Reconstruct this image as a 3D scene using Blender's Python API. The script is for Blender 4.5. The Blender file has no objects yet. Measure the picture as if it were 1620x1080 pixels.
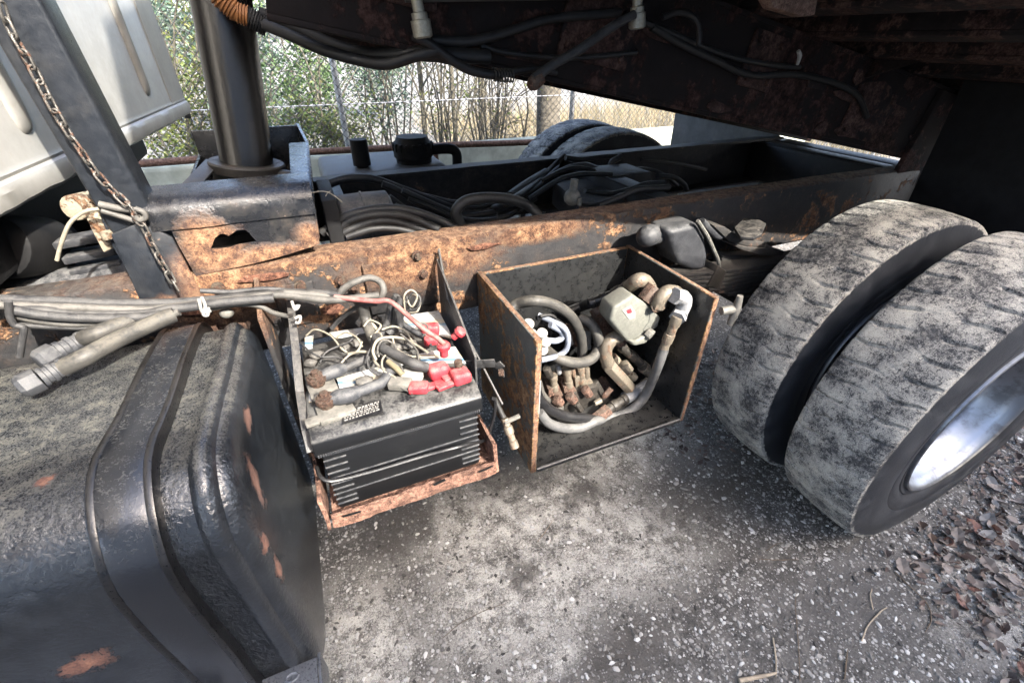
import bpy, bmesh, math, random
from mathutils import Vector, Matrix, noise as mnoise

random.seed(7)
SC = bpy.context.scene
COL = SC.collection
R = math.radians

# ------------------------------------------------------------------ camera
cam_data = bpy.data.cameras.new('camera')
cam_data.sensor_fit = 'HORIZONTAL'
cam_data.sensor_width = 36.0
cam_data.lens = 709.1 * 36.0 / 1620.0
cam_data.clip_start = 0.02
cam_data.clip_end = 2000.0
cam = bpy.data.objects.new('camera', cam_data)
COL.objects.link(cam)
_p, _y, _r = R(33.95), R(23.64), R(0.323)
_F = Vector((math.sin(_y) * math.cos(_p), math.cos(_y) * math.cos(_p), -math.sin(_p)))
_R = Vector((math.cos(_y), -math.sin(_y), 0.0))
_U = _R.cross(_F)
_R, _U = _R * math.cos(_r) + _U * math.sin(_r), _U * math.cos(_r) - _R * math.sin(_r)
_m = Matrix((_R, _U, -_F)).transposed().to_4x4()
_m.translation = Vector((0.0, 0.0, 1.491))
cam.matrix_world = _m
SC.camera = cam

# ------------------------------------------------------------------ sky, sun, exposure
LIGHT = Vector((-0.30, 0.72, -0.60)).normalized()      # the way the sunlight travels
world = bpy.data.worlds.new('World')
SC.world = world
world.use_nodes = True
_nt = world.node_tree
_bg = _nt.nodes['Background']
_sky = _nt.nodes.new('ShaderNodeTexSky')
_sky.sky_type = 'NISHITA'
_sky.sun_disc = False
_sky.sun_elevation = math.asin(-LIGHT.z)
_sky.sun_rotation = math.atan2(-LIGHT.x, -LIGHT.y)
_sky.air_density = 0.75
_sky.dust_density = 4.0
_sky.ozone_density = 0.4
_nt.links.new(_sky.outputs[0], _bg.inputs[0])
_bg.inputs[1].default_value = 0.15
sun_data = bpy.data.lights.new('sun', 'SUN')
sun_data.energy = 2.15
sun_data.angle = R(0.55)
sun_data.color = (1.0, 0.95, 0.87)
sun = bpy.data.objects.new('sun', sun_data)
COL.objects.link(sun)
sun.rotation_euler = LIGHT.to_track_quat('-Z', 'Y').to_euler()
sun.location = (3, -6, 8)
SC.view_settings.view_transform = 'Standard'
SC.view_settings.look = 'None'
SC.view_settings.exposure = 3.15
SC.view_settings.gamma = 1.0
SC.cycles.max_bounces = 5
SC.cycles.diffuse_bounces = 3
SC.cycles.glossy_bounces = 2
SC.cycles.caustics_reflective = False
SC.cycles.caustics_refractive = False
SC.cycles.transmission_bounces = 2
SC.cycles.use_adaptive_sampling = True
SC.cycles.adaptive_threshold = 0.02

# ------------------------------------------------------------------ material nodes
MATS = {}


class NT:
    def __init__(self, name):
        self.m = bpy.data.materials.new(name)
        self.m.use_nodes = True
        self.t = self.m.node_tree
        self.b = self.t.nodes['Principled BSDF']
        g = self.t.nodes.new('ShaderNodeNewGeometry')
        self.pos = g.outputs['Position']
        self.nor = g.outputs['Normal']
        self.rnd = g.outputs['Random Per Island']
        MATS[name] = self.m

    def put(self, sock, v):
        if hasattr(v, 'links') or isinstance(v, bpy.types.NodeSocket):
            self.t.links.new(v, sock)
        elif isinstance(v, (tuple, list)) and len(v) == 3 and sock.type == 'RGBA':
            sock.default_value = (*v, 1.0)
        else:
            sock.default_value = v

    def noise(self, scale, detail=6.0, rough=0.6, dist=0.0, vec=None, off=None):
        n = self.t.nodes.new('ShaderNodeTexNoise')
        v = vec if vec is not None else self.pos
        if off is not None:
            v = self.vadd(v, off)
        self.put(n.inputs['Vector'], v)
        n.inputs['Scale'].default_value = scale
        n.inputs['Detail'].default_value = min(detail, 5.0)
        n.inputs['Roughness'].default_value = rough
        n.inputs['Distortion'].default_value = dist
        return n.outputs[0]

    def voro(self, scale, feature='F1', out='Distance', vec=None, rnd=1.0):
        n = self.t.nodes.new('ShaderNodeTexVoronoi')
        n.feature = feature
        self.put(n.inputs['Vector'], vec if vec is not None else self.pos)
        n.inputs['Scale'].default_value = scale
        n.inputs['Randomness'].default_value = rnd
        return n.outputs[out]

    def vadd(self, v, o):
        n = self.t.nodes.new('ShaderNodeVectorMath')
        n.operation = 'ADD'
        self.put(n.inputs[0], v)
        self.put(n.inputs[1], o)
        return n.outputs[0]

    def vmul(self, v, o):
        n = self.t.nodes.new('ShaderNodeVectorMath')
        n.operation = 'MULTIPLY'
        self.put(n.inputs[0], v)
        self.put(n.inputs[1], o)
        return n.outputs[0]

    def vlen(self, v):
        n = self.t.nodes.new('ShaderNodeVectorMath')
        n.operation = 'LENGTH'
        self.put(n.inputs[0], v)
        return n.outputs['Value']

    def math(self, op, a, b=0.0, clamp=False):
        n = self.t.nodes.new('ShaderNodeMath')
        n.operation = op
        n.use_clamp = clamp
        self.put(n.inputs[0], a)
        self.put(n.inputs[1], b)
        return n.outputs[0]

    def step(self, v, lo, hi, o0=0.0, o1=1.0):
        n = self.t.nodes.new('ShaderNodeMapRange')
        n.interpolation_type = 'SMOOTHSTEP'
        self.put(n.inputs['Value'], v)
        self.put(n.inputs['From Min'], lo)
        self.put(n.inputs['From Max'], hi)
        n.inputs['To Min'].default_value = o0
        n.inputs['To Max'].default_value = o1
        return n.outputs[0]

    def ramp(self, v, *stops):
        n = self.t.nodes.new('ShaderNodeValToRGB')
        e = n.color_ramp.elements
        while len(e) < len(stops):
            e.new(0.5)
        for k, (p, c) in enumerate(stops):
            e[k].position = p
            e[k].color = (*c, 1.0)
        self.put(n.inputs[0], v)
        return n.outputs[0]

    def mix(self, f, a, b):
        n = self.t.nodes.new('ShaderNodeMix')
        n.data_type = 'RGBA'
        self.put(n.inputs['Factor'], f)
        self.put(n.inputs['A'] if False else n.inputs[6], a)
        self.put(n.inputs[7], b)
        return n.outputs[2]

    def mixf(self, f, a, b):
        n = self.t.nodes.new('ShaderNodeMix')
        n.data_type = 'FLOAT'
        self.put(n.inputs[0], f)
        self.put(n.inputs[2], a)
        self.put(n.inputs[3], b)
        return n.outputs[0]

    def up(self):
        s = self.t.nodes.new('ShaderNodeSeparateXYZ')
        self.put(s.inputs[0], self.nor)
        return s.outputs[2]

    def xyz(self):
        s = self.t.nodes.new('ShaderNodeSeparateXYZ')
        self.put(s.inputs[0], self.pos)
        return s.outputs

    def blobs(self, items, wob):
        """rust, dust and dark patches: items (centre, radii, softness); wob shifts their edge"""
        tot = None
        for c, r, soft in items:
            v = self.vadd(self.pos, tuple(-q for q in c))
            v = self.vmul(v, tuple(1.0 / q for q in r))
            d = self.math('ADD', self.vlen(v), wob)
            k = self.step(d, 1.0 + soft, 1.0 - soft)
            tot = k if tot is None else self.math('MAXIMUM', tot, k)
        return tot

    def bump(self, h, strength=0.4, dist=0.004):
        n = self.t.nodes.new('ShaderNodeBump')
        n.inputs['Strength'].default_value = strength
        n.inputs['Distance'].default_value = dist
        self.put(n.inputs['Height'], h)
        self.t.links.new(n.outputs[0], self.b.inputs['Normal'])

    def out(self, base=None, rough=None, metal=None, spec=None):
        if base is not None:
            self.put(self.b.inputs['Base Color'], base)
        if rough is not None:
            self.put(self.b.inputs['Roughness'], rough)
        if metal is not None:
            self.put(self.b.inputs['Metallic'], metal)
        if spec is not None:
            self.b.inputs['Specular IOR Level'].default_value = spec
        return self.m


RUST = ((0.040, 0.019, 0.013), (0.145, 0.073, 0.038), (0.27, 0.16, 0.088))
RUST_DULL = ((0.024, 0.013, 0.010), (0.085, 0.045, 0.031), (0.16, 0.10, 0.07))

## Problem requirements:
Give the number of lines above that hold the word "objects", and nothing more.

## Task response:
5